A few final thoughts, since you put “idea” behind “plot”. Plotting is, of course, working through an idea. An arrangement of events may be a story of sorts, but it doesn't have meaning until the writer imposes purpose on the events. That, essentially, is plotting: giving meaning to events. Bad plots are ones that present worn-out ideas or present new ideas in unconvincing ways. The elements of originality and surprise may be essential to plotting if the writer expects the audience to go along for the ride. The final irony here is that “originality” and “surprise” are rarely convincing if they're pulled from a writer's notion of what is currently “in.” The secret to convincing “originality” and “surprise” are that they need to be deeply rooted in the writer's sensibility, emotional makeup, value system, view of the universe, etc. That's why I say in one of my guidelines that the ending of a story needs to come from the pit of the writer's stomach, from the deep core.
SLEET: One last question: Do you have a favorite or specific example from your own writing where the ending came from “the pit of the stomach?”

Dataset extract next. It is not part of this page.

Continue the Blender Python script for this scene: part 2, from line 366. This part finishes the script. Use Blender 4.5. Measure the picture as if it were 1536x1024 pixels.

JIM: The ending to the last story in The One-Room Schoolhouse is a perfect example (“The Grandfather.”) It's anything but a Hollywood ending, but it is an honest ending as the boys come to understand, or at least accept, the ambiguous sacrifice that may accompany giving. Needless to say, it's not a story I often read at public gatherings and it's certainly not a story that every reader is going to like, but the ending has always seemed just right to me and it came from the pit of my stomach.